Работа с документами на даче, жизнь в дороге по принципу везде и нигде - это уже знакомые признаки потери управления. Легкий аутизм верхнего среднего класса приятней ответственности национальный элиты! В предвоенное время строится государство дачников, разменивающих общенациональный интерес на мелкие иллюзии за дачным забором. Будет ли "шахидоустойчива" такая власть?

Одна беда, оставленная без присмотра собственность тотчас "раздербанивается" приказчиками. Происходит если не перманентная революция управляющих, то восстание конторщиков в условиях чисто конкретного воровства и решительного вывода активов. Дело, переданное епиходовым, обеспеченно - все пойдет прахом! Так зачем спрашивать, возможен ли ответственный контроль над сырьевой территорией. Мы и так сквозь щелку дачного забора наблюдаем за работой ликвидационной комиссии, упаковывающей ценности и предприятия, сматывающей провода и вывозящей столбы. Праздный вопрос, в какую сторону от Урала вывозить?
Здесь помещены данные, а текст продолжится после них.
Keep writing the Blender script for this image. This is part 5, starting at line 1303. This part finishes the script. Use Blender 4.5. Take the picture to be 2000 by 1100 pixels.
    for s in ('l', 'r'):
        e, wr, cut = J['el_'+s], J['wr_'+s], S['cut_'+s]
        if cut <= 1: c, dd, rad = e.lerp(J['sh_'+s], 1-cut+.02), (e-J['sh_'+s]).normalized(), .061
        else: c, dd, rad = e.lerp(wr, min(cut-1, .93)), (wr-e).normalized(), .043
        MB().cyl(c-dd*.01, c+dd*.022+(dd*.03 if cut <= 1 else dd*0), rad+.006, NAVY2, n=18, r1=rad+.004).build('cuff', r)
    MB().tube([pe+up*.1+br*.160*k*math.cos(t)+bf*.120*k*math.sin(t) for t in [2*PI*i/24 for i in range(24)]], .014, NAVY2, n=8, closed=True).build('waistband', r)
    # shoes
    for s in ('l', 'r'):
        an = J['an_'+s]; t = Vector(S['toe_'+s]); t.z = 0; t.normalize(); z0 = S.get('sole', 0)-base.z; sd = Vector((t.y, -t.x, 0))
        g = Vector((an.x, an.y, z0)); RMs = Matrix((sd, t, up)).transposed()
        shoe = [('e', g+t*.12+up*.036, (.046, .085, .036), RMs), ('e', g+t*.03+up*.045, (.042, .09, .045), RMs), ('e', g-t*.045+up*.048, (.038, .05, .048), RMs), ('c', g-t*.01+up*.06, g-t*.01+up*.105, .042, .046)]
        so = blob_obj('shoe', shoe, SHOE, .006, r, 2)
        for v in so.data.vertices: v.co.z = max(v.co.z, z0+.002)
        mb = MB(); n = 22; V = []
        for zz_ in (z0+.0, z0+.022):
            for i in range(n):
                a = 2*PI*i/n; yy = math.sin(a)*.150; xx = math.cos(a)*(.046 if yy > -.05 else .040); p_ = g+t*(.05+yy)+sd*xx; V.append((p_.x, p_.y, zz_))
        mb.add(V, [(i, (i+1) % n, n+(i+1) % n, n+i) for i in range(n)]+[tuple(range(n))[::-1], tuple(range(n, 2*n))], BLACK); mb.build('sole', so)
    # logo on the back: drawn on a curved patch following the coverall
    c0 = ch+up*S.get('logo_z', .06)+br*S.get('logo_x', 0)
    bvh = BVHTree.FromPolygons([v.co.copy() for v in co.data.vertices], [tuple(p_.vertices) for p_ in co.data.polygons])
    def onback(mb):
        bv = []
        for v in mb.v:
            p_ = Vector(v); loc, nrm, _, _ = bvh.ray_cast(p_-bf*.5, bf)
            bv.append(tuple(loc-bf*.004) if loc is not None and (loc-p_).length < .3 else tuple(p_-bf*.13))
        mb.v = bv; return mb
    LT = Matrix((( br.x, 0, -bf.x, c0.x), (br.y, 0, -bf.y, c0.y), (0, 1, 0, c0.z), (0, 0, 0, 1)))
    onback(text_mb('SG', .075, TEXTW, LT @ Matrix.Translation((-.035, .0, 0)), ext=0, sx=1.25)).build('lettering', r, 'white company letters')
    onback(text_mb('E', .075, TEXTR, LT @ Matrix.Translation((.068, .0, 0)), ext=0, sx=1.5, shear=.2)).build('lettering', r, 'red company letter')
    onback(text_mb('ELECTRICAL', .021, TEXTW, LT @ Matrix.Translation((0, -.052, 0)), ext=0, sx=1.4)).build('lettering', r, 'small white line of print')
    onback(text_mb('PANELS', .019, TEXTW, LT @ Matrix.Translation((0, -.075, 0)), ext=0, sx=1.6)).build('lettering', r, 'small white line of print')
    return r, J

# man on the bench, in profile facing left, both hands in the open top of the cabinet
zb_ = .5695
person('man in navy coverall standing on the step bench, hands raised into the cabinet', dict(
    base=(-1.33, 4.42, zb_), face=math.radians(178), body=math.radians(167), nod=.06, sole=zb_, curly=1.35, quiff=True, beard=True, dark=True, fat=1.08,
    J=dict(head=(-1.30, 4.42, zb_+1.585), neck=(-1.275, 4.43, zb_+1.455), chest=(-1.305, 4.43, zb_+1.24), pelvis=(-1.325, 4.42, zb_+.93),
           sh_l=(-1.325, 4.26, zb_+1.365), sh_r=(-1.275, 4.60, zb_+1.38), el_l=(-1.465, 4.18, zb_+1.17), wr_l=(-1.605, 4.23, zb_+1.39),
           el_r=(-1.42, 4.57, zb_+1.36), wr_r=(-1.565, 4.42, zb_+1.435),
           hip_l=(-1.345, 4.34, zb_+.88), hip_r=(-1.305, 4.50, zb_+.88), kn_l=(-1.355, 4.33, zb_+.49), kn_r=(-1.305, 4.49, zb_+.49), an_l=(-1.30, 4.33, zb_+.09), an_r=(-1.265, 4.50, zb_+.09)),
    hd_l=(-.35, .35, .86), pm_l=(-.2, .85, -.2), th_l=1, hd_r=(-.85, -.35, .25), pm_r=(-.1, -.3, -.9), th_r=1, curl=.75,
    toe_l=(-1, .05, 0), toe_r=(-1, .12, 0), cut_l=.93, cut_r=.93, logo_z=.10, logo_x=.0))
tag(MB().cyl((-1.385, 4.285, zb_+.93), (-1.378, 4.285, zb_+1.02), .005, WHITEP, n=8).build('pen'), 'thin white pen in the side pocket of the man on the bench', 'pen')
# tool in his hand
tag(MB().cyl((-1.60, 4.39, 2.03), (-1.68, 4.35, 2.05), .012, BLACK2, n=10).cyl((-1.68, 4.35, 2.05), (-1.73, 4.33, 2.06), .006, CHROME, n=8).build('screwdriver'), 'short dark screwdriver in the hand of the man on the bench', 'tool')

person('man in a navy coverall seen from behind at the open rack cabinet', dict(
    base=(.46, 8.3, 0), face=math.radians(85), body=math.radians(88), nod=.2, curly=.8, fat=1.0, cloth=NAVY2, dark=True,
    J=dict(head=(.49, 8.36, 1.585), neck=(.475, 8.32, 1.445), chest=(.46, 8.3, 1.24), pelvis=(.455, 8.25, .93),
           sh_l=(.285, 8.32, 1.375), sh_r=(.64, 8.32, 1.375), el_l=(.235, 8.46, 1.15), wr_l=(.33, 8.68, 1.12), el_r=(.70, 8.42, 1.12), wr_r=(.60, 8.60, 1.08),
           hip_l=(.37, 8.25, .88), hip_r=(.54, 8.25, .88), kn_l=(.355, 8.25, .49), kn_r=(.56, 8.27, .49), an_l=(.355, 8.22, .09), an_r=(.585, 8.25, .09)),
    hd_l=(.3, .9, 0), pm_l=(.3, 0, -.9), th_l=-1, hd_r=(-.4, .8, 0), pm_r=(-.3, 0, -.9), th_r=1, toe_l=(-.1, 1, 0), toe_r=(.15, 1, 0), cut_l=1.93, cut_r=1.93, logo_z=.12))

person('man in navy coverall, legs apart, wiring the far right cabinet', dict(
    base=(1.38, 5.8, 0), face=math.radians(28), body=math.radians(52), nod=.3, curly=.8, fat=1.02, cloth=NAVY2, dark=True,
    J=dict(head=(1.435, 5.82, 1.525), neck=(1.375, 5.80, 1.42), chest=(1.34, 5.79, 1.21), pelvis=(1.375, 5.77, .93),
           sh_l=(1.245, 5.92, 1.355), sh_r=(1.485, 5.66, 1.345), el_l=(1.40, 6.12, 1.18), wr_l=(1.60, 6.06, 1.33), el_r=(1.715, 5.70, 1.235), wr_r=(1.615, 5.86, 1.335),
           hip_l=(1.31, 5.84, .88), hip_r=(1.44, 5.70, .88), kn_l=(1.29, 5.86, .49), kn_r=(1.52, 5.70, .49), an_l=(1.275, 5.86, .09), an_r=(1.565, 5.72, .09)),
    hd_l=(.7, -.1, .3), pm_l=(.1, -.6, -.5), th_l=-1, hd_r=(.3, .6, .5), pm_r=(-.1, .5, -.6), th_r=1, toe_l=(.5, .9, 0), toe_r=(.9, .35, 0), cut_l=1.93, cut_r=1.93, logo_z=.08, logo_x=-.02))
Можно подавить основной инстинкт элиты - лучше быть первым в Галлии, чем вторым в Риме. Можно попытаться вскочить в Empire - стать миноритарным акционером новой западной администрации, в политической культуре которой нет чувства благодарности. Что и кому платит Рим?

Можно принять земельный кодекс, можно перевести все акции в оффшор. Вспомнить, наконец, римский кодекс и суд в Гааге. Но будут ли эти доводы убедительны для новой восточной администрации? Непроницаемый чиновник вяло махнет рукой в сторону, где сидит Милошевич, - Иди туда!
А когда застучат топоры в саду, нам останется выйти на улицу с немногими вещами и робко спросить - "Кто это рубит вишневый сад?"

Будет ли это Лопахин или Ло Па Хин - нам с вами без разницы.